Have you tried Postman? It's a pretty powerful application that's meant for calling native API’s via webhooks and sending data. The global variables option for the app's base URL and environment switching/environment variables for misc client API keys might be useful for you as well.
Just putting my two thoughts in here, that Postman is the best tool for testing webhooks. I use it everyday... if you have any questions let us know as I haven't yet found something postman cannot do when it comes to sending (GET POST DELETE, etc) webhooks.
ARC (Advanced Rest Client), Insomnia and Fiddler are another few of options I've used in the past. Checking out Postman now too!

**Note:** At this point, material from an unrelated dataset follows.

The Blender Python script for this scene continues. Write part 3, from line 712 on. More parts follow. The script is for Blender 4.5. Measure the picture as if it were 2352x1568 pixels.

Interestingly enough, GET requests can trigger your Webhook by Zapier triggers. You can navigate to the URL via your address bar to send one, and that is probably the easiest method to test your trigger.
That said, in order for any of our Webhook triggers to fire, the following needs to be true:
- You must send data in JSON, XML, or URL/Form-Encoded format
- The payload must not be blank
To that end, you can submit a URL like so in your Browser's address bar and it can trigger your Zap:
https://hooks.zapier.com/hooks/catch/1234567/f8f22dgg/?name=Ryan&zapier=True
More on our Webhooks by Zapier app here: https://zapier.com/help/webhooks/#how-get-started-webhooks-zapier
A lo-tech but quick way might be to put some test data in a google sheet, then you could have a column which concatenates the data into a URL with all your keys and values. Then all you have to do is click the URL for each row to test it.
Postman is the absolute best for this. Any API or Webhook Zaps I build are always always always built and tested inside of Postman first. Then, once I've found the correct formatting for the request or hook, I then just duplicate into Zapier :)
@BlakeBailey Postman is definitely my go-to for this now, it's so handy to test webhooks!